Beyond its own export control regimes, the U.S. should increase outreach with allies to collaborate on technology development and partner against China, Warner said. Besides North Atlantic Treaty Organization members, he said, the U.S. should pursue more technology cooperation with Japan, India, South Korea and Israel “to ensure that we don't lose the technology race” with China.

“For years, we've assumed that we'd lead and our partners would simply follow,” Warner said. “But we've seen that when the United States fails to lay out a clear vision, our allies chart their own courses.”

More outreach with industry can also help, Warner said. Although the administration has issued guidance on repression in China, including a July business advisory on human rights abuses in the Xinjiang region (see 2007010040), more can be done, Warner said. “United States companies should not benefit from or facilitate state-sponsored regressive efforts,” he said. “That requires the U.S. government to lead a rigorous information campaign with the private sector.” U.S. officials have said they are working on more measures to dissuade companies from doing business in China (see 2007300044).

Warner said he has worked on a “bipartisan basis” for the past two years to bring together U.S. CEOs and university presidents to share “classified intelligence briefs on the CCP’s strategies and tactics.” Although the outreach needs to continue, he said it is working. “Everyone for so long had the idea that they couldn't miss getting into the Chinese market,” Warner said. “There's a growing recognition from many Americans that the price of going into China may be a price that's too high, particularly when time and again they've seen their intellectual property stolen.”

Warner also said bipartisan support is growing for U.S. “industrial policy tools” to compete with Chinese state-backed companies and government subsidies, particularly in the advanced technology and semiconductor sectors. Warner’s comments came the same day the Semiconductor Industry Association and the Boston Consulting Group released a study advocating for “robust federal incentives” for the U.S. semiconductor industry.
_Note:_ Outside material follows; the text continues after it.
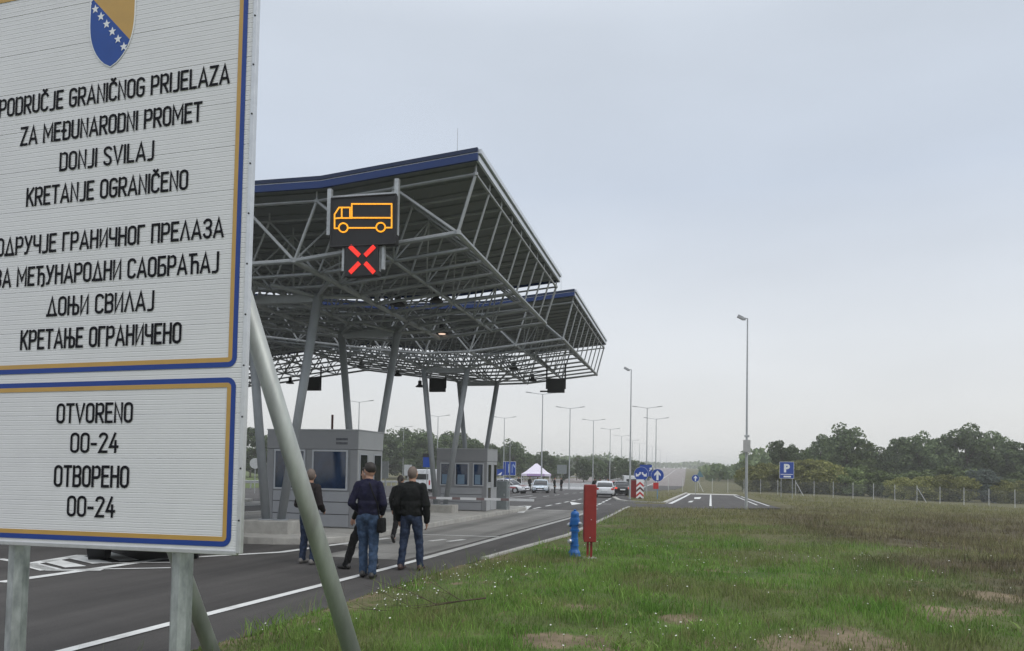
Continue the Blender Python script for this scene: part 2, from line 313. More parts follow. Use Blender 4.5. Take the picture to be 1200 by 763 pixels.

SIA said government incentives could “reverse the decades-long trajectory of declining [U.S.] chip production.”

“We've got to take this on,” said Warner, who helped introduce a bill in June that would provide more federal support for U.S. semiconductor research and development (see 2006110038). SIA applauded the bill, but funding remains an issue (see 2007240010). “In core technologies around semiconductors, the U.S. still remains in the lead. But our leadership may be in jeopardy,” Warner said. “If we make a move in this direction, it would mean we would have a wider set of firms, including a whole variety of American firms, able to compete against Huawei.”